__Problem to solve__:
In full and without deviation, write out the entries that follow.

__Exercise inputs__:
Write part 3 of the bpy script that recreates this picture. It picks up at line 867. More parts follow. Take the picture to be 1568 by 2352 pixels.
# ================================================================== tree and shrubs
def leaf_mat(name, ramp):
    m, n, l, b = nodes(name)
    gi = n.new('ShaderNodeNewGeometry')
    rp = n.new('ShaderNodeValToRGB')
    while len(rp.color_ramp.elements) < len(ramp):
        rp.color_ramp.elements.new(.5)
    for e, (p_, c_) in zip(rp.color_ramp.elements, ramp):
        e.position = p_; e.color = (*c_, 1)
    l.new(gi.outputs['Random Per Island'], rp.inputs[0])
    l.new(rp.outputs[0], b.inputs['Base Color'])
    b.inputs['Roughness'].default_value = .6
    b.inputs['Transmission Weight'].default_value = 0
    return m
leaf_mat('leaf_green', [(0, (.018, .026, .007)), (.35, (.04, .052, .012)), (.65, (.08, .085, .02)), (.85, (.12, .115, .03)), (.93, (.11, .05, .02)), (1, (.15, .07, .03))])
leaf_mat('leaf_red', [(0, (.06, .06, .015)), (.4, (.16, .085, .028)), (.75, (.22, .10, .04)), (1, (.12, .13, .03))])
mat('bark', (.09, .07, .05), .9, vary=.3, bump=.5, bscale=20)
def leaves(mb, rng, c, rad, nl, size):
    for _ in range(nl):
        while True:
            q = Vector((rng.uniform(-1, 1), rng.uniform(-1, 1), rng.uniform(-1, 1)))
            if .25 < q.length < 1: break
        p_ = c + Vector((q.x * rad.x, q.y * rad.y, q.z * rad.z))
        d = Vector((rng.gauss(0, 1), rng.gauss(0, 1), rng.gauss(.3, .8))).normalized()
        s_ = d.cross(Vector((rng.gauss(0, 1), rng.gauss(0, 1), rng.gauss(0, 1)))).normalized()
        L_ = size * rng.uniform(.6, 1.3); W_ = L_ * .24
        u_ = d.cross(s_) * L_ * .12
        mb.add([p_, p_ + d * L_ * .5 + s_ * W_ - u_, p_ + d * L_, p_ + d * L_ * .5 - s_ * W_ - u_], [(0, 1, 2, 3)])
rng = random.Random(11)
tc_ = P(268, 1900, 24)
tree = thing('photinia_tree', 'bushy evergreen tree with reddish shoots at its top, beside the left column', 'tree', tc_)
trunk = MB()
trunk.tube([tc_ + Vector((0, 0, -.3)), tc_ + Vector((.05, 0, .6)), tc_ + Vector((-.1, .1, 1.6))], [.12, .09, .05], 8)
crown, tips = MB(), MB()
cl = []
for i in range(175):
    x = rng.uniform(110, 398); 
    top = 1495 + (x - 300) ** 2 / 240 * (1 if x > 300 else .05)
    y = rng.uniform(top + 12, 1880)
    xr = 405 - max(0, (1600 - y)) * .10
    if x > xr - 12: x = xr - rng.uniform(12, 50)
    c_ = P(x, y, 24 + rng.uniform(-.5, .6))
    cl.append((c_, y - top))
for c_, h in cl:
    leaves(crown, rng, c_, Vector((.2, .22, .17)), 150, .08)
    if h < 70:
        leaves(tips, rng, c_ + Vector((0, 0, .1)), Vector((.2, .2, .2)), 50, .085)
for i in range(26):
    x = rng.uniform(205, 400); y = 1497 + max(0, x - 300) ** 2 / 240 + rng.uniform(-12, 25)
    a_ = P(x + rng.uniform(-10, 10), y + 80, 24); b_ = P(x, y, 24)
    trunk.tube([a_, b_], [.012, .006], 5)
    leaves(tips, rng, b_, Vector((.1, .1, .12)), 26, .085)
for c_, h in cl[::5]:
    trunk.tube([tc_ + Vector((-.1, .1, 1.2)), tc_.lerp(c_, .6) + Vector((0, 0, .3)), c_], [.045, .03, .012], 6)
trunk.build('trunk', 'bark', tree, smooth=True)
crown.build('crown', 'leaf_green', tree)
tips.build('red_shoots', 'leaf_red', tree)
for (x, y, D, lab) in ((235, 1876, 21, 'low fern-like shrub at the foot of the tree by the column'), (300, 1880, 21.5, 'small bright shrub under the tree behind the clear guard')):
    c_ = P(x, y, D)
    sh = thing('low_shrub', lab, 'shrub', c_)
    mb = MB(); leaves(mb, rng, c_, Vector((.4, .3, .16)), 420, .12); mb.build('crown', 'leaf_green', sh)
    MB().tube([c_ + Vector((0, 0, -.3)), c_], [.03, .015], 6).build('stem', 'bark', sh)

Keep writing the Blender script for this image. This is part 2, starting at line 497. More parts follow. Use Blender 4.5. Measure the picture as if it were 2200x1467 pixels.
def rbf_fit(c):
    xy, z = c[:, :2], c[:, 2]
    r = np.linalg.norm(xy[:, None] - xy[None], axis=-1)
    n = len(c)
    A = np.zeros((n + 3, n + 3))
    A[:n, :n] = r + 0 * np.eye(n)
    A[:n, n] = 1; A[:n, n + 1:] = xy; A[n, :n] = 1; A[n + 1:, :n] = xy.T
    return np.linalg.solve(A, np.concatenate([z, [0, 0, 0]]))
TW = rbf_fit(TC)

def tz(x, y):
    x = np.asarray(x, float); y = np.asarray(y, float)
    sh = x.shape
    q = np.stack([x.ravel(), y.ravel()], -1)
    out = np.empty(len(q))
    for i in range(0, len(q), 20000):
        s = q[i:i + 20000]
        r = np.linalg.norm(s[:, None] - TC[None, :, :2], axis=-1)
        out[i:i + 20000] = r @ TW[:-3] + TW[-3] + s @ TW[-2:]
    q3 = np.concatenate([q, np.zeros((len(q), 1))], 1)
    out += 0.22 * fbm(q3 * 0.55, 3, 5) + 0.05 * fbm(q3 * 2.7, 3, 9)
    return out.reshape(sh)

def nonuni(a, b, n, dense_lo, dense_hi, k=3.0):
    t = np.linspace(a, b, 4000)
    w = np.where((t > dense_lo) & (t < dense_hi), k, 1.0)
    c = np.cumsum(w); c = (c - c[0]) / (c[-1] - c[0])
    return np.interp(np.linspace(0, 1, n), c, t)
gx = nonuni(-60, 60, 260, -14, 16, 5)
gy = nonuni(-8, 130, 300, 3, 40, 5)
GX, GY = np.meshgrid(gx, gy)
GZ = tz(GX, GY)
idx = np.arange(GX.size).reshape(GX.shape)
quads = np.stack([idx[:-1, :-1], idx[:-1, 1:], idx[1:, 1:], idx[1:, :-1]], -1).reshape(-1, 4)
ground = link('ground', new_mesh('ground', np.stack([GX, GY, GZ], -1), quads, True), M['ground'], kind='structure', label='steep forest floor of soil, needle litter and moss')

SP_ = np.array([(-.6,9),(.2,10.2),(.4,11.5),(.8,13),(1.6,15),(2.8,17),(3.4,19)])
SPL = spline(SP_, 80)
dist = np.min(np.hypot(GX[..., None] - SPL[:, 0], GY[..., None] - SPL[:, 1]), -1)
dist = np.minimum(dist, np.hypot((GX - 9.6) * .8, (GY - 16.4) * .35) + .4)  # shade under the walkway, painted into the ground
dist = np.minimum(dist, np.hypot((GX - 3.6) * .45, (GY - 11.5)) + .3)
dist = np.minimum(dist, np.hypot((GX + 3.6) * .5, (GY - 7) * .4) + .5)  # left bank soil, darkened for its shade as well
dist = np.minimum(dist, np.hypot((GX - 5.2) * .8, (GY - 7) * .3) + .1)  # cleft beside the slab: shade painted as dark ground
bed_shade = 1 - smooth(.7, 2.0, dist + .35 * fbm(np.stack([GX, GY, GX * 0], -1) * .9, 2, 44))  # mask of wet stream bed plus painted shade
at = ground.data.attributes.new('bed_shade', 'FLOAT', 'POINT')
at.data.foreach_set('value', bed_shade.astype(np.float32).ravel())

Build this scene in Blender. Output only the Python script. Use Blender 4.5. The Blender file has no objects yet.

__Solution to this task__:
Write part 3 of the bpy script that recreates this picture. It picks up at line 867. More parts follow. Take the picture to be 1568 by 2352 pixels.
# ================================================================== tree and shrubs
def leaf_mat(name, ramp):
    m, n, l, b = nodes(name)
    gi = n.new('ShaderNodeNewGeometry')
    rp = n.new('ShaderNodeValToRGB')
    while len(rp.color_ramp.elements) < len(ramp):
        rp.color_ramp.elements.new(.5)
    for e, (p_, c_) in zip(rp.color_ramp.elements, ramp):
        e.position = p_; e.color = (*c_, 1)
    l.new(gi.outputs['Random Per Island'], rp.inputs[0])
    l.new(rp.outputs[0], b.inputs['Base Color'])
    b.inputs['Roughness'].default_value = .6
    b.inputs['Transmission Weight'].default_value = 0
    return m
leaf_mat('leaf_green', [(0, (.018, .026, .007)), (.35, (.04, .052, .012)), (.65, (.08, .085, .02)), (.85, (.12, .115, .03)), (.93, (.11, .05, .02)), (1, (.15, .07, .03))])
leaf_mat('leaf_red', [(0, (.06, .06, .015)), (.4, (.16, .085, .028)), (.75, (.22, .10, .04)), (1, (.12, .13, .03))])
mat('bark', (.09, .07, .05), .9, vary=.3, bump=.5, bscale=20)
def leaves(mb, rng, c, rad, nl, size):
    for _ in range(nl):
        while True:
            q = Vector((rng.uniform(-1, 1), rng.uniform(-1, 1), rng.uniform(-1, 1)))
            if .25 < q.length < 1: break
        p_ = c + Vector((q.x * rad.x, q.y * rad.y, q.z * rad.z))
        d = Vector((rng.gauss(0, 1), rng.gauss(0, 1), rng.gauss(.3, .8))).normalized()
        s_ = d.cross(Vector((rng.gauss(0, 1), rng.gauss(0, 1), rng.gauss(0, 1)))).normalized()
        L_ = size * rng.uniform(.6, 1.3); W_ = L_ * .24
        u_ = d.cross(s_) * L_ * .12
        mb.add([p_, p_ + d * L_ * .5 + s_ * W_ - u_, p_ + d * L_, p_ + d * L_ * .5 - s_ * W_ - u_], [(0, 1, 2, 3)])
rng = random.Random(11)
tc_ = P(268, 1900, 24)
tree = thing('photinia_tree', 'bushy evergreen tree with reddish shoots at its top, beside the left column', 'tree', tc_)
trunk = MB()
trunk.tube([tc_ + Vector((0, 0, -.3)), tc_ + Vector((.05, 0, .6)), tc_ + Vector((-.1, .1, 1.6))], [.12, .09, .05], 8)
crown, tips = MB(), MB()
cl = []
for i in range(175):
    x = rng.uniform(110, 398); 
    top = 1495 + (x - 300) ** 2 / 240 * (1 if x > 300 else .05)
    y = rng.uniform(top + 12, 1880)
    xr = 405 - max(0, (1600 - y)) * .10
    if x > xr - 12: x = xr - rng.uniform(12, 50)
    c_ = P(x, y, 24 + rng.uniform(-.5, .6))
    cl.append((c_, y - top))
for c_, h in cl:
    leaves(crown, rng, c_, Vector((.2, .22, .17)), 150, .08)
    if h < 70:
        leaves(tips, rng, c_ + Vector((0, 0, .1)), Vector((.2, .2, .2)), 50, .085)
for i in range(26):
    x = rng.uniform(205, 400); y = 1497 + max(0, x - 300) ** 2 / 240 + rng.uniform(-12, 25)
    a_ = P(x + rng.uniform(-10, 10), y + 80, 24); b_ = P(x, y, 24)
    trunk.tube([a_, b_], [.012, .006], 5)
    leaves(tips, rng, b_, Vector((.1, .1, .12)), 26, .085)
for c_, h in cl[::5]:
    trunk.tube([tc_ + Vector((-.1, .1, 1.2)), tc_.lerp(c_, .6) + Vector((0, 0, .3)), c_], [.045, .03, .012], 6)
trunk.build('trunk', 'bark', tree, smooth=True)
crown.build('crown', 'leaf_green', tree)
tips.build('red_shoots', 'leaf_red', tree)
for (x, y, D, lab) in ((235, 1876, 21, 'low fern-like shrub at the foot of the tree by the column'), (300, 1880, 21.5, 'small bright shrub under the tree behind the clear guard')):
    c_ = P(x, y, D)
    sh = thing('low_shrub', lab, 'shrub', c_)
    mb = MB(); leaves(mb, rng, c_, Vector((.4, .3, .16)), 420, .12); mb.build('crown', 'leaf_green', sh)
    MB().tube([c_ + Vector((0, 0, -.3)), c_], [.03, .015], 6).build('stem', 'bark', sh)

Keep writing the Blender script for this image. This is part 2, starting at line 497. More parts follow. Use Blender 4.5. Measure the picture as if it were 2200x1467 pixels.
def rbf_fit(c):
    xy, z = c[:, :2], c[:, 2]
    r = np.linalg.norm(xy[:, None] - xy[None], axis=-1)
    n = len(c)
    A = np.zeros((n + 3, n + 3))
    A[:n, :n] = r + 0 * np.eye(n)
    A[:n, n] = 1; A[:n, n + 1:] = xy; A[n, :n] = 1; A[n + 1:, :n] = xy.T
    return np.linalg.solve(A, np.concatenate([z, [0, 0, 0]]))
TW = rbf_fit(TC)

def tz(x, y):
    x = np.asarray(x, float); y = np.asarray(y, float)
    sh = x.shape
    q = np.stack([x.ravel(), y.ravel()], -1)
    out = np.empty(len(q))
    for i in range(0, len(q), 20000):
        s = q[i:i + 20000]
        r = np.linalg.norm(s[:, None] - TC[None, :, :2], axis=-1)
        out[i:i + 20000] = r @ TW[:-3] + TW[-3] + s @ TW[-2:]
    q3 = np.concatenate([q, np.zeros((len(q), 1))], 1)
    out += 0.22 * fbm(q3 * 0.55, 3, 5) + 0.05 * fbm(q3 * 2.7, 3, 9)
    return out.reshape(sh)

def nonuni(a, b, n, dense_lo, dense_hi, k=3.0):
    t = np.linspace(a, b, 4000)
    w = np.where((t > dense_lo) & (t < dense_hi), k, 1.0)
    c = np.cumsum(w); c = (c - c[0]) / (c[-1] - c[0])
    return np.interp(np.linspace(0, 1, n), c, t)
gx = nonuni(-60, 60, 260, -14, 16, 5)
gy = nonuni(-8, 130, 300, 3, 40, 5)
GX, GY = np.meshgrid(gx, gy)
GZ = tz(GX, GY)
idx = np.arange(GX.size).reshape(GX.shape)
quads = np.stack([idx[:-1, :-1], idx[:-1, 1:], idx[1:, 1:], idx[1:, :-1]], -1).reshape(-1, 4)
ground = link('ground', new_mesh('ground', np.stack([GX, GY, GZ], -1), quads, True), M['ground'], kind='structure', label='steep forest floor of soil, needle litter and moss')

SP_ = np.array([(-.6,9),(.2,10.2),(.4,11.5),(.8,13),(1.6,15),(2.8,17),(3.4,19)])
SPL = spline(SP_, 80)
dist = np.min(np.hypot(GX[..., None] - SPL[:, 0], GY[..., None] - SPL[:, 1]), -1)
dist = np.minimum(dist, np.hypot((GX - 9.6) * .8, (GY - 16.4) * .35) + .4)  # shade under the walkway, painted into the ground
dist = np.minimum(dist, np.hypot((GX - 3.6) * .45, (GY - 11.5)) + .3)
dist = np.minimum(dist, np.hypot((GX + 3.6) * .5, (GY - 7) * .4) + .5)  # left bank soil, darkened for its shade as well
dist = np.minimum(dist, np.hypot((GX - 5.2) * .8, (GY - 7) * .3) + .1)  # cleft beside the slab: shade painted as dark ground
bed_shade = 1 - smooth(.7, 2.0, dist + .35 * fbm(np.stack([GX, GY, GX * 0], -1) * .9, 2, 44))  # mask of wet stream bed plus painted shade
at = ground.data.attributes.new('bed_shade', 'FLOAT', 'POINT')
at.data.foreach_set('value', bed_shade.astype(np.float32).ravel())

Build this scene in Blender. Output only the Python script. Use Blender 4.5. The Blender file has no objects yet.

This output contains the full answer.